The Japanese government has been investigating the absence of registration of foreign companies because such situation is not desirable from a perspective of consumer protection.  If, for instance, a victim of defamatory remarks on social networking sites seeks a court order to be served on the platform operator in order to identify the person who made the defamatory remarks, it can be difficult to identify the relevant platform operator to which such court order should be served, or it takes a longer time to serve such court order.

Government actions

Against such background, when the House of Representatives deliberated on the bill concerning the protection of interests of consumers using trading digital platforms in April 2021, the House of Representatives adopted an ancillary resolution setting forth that relevant ministries and agencies shall collaborate to raise awareness of the obligation to register a representative in conjunction with the foreign company registration as required by the Companies Act and shall encourage foreign companies to perform such obligation for the purpose of facilitating the resolution of consumer damages caused by foreign companies.  

However, many foreign companies remain unregistered, and as a result, the Minister of Justice served a letter on 48 foreign companies, including US-based Google, Meta (formerly Facebook) and Microsoft.  In June 2022, Ministry of Justice issued warnings to 42 companies which had failed to register, and they also notified them that penalties would be imposed on those if such violation would not be remedied by 13 June 2022.  Following such warning, many companies applied for the registration or indicated their intention to apply for the registration. According to media reports, 7 companies refused to register or ignored the government's request.  The government then filed a lawsuit at the Tokyo District Court to impose a fine on such 7 companies.

Fine for non-registration

A foreign company's representative or manager in Japan could be subject to a non-criminal fine of up to JPY1 million for failure to register the registrable matters.  

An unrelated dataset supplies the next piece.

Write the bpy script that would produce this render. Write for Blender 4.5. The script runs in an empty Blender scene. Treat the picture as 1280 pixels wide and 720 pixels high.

Also, a foreign company which continuously does business in Japan without registration, in violation of the Companies Act, could be subject to a non-criminal fine in the range of JPY 60,000 to 90,000.

The relatively low amount of such penalty is considered to be a reason for non-registration by foreign companies thus far. 

Permanent Establishment and Taxation in Japan

By registering the foreign headquarters in Japan, a foreign company might be considered to have a permanent establishment in Japan, which would result in the corporate taxation in Japan.  This may have been another reason that some foreign companies are not willing to register themselves in Japan.  Tax analysis is needed when a foreign company is to register in Japan.

Looking Ahead

As discussed in our Talking Tech article ( "Japan's digital platform regulations" ), regulations around digital platforms is fast developing area, and the regulators are trying to use all sorts of techniques to ensure adequate consumer protection. 

The next steps might include the announcement of those which failed to register and/or make a request to an even wider group of tech companies.  Meanwhile, theoretically this issue applies not only to tech companies but also those in other industries, and thus all foreign companies active in Japan. Therefore, all multinational companies should look out for the further development of this enforcement activity.